Solicitors mistake on Indemnity form was dishonest

Solicitor makes a mistake on indemnity proposal form to question ' practiced in a firm subject to an investigation or intervention by the Law Society' and is struck off for being dishonest.

In the recent decision of Ijomanta v Solicitors Regulation Authority   2013 WL 6451059, Mr Justice Phil;lips upheld a decision of the Solicitors Disciplinary Tribunal which found that the appellant was guilty of giving false and misleading information in an application for professional indemnity insurance contrary to rule 1 (d) of the Solicitors Practice Rules 1990 ( as amended). The Tribunal ordered that Mr Ijomanta be struck off the roll of solicitors and further ordered tht he pay the costs of the matter in the sum of £7825.50.

Mr Imomanta was in practice in a firm named Mantas and Co. The firm applied for solicitors professional indemnity insurance from Novae Insurance Company Limited, known as PYV Legal. His answer no to the question about earlier Law Society interest in his practice was wrong, in 2005 there had been an inspection by a senior investigation officer from the Law Society. As a result of that investigation an extensive report was produced.

The mistake came to light when it turned out that one of 27 claims made against the firm had been made in the previous year. It is said that, not suprisingly, the insurers looked carefully at the proposal that had been made to them. There had also been a vist in respect of an application to join the Assigned Risks Pool [ARP]. There does not seem to have been any evidence that the insurer was mislead at the time, or that insurance would have been declined if the true position had been set out. The Appellant thought that the question related to previous firms, not his current firm.

The Tribunal however rejected Mr Ijomanta's contentions. His evidence was not credible. He knew that the firm had been in the  ARP. He did not have an honest belief that he answered the question correctly and therefore he knew what he was doing was dishonest by the standards of reasonable and honest people. The test in Twinsecctra Ltd v Yardley and Others [2012] UKHL 12 that is cited as the leading definition of dishonesty in disciplinary proceedings was expressley adopted.

Phillips J held that the Appellant's case that he didnt think the inspections amounted investigations was a 'red herring' as he accepted he would have answered 'yes' had he realised that the questions related to Mantras & Co. He held.

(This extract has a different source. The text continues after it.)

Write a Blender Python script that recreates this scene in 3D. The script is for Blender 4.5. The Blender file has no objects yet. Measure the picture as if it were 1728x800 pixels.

'The Tribunal expressly found that Mr Ijomanta was not a credible witness and his various explanations were not reasonable. They held that he knew the relevance of the enquiries on the proposal form to the issue of whether he would be granted insurance and the premium he would be charged, and that insurance contracts are contracts of the utmost good faith, but he chose not to reveal investigations to which his firm had been subject.'

In the cirucmstances, the decision was upheld as the Appellant 'must have understood that such inspections would be of interest to the insurers'. 

Practitioners should therefore take great care in not only reading the insurance proposal form in detail, but should make a full note of any conversation that they may have had with their broker in respect of difficulties in filling out the form and any advice received from the broker, who is often an agent of the insurer and under a duty to pass information on when it has been disclosed by the applicant.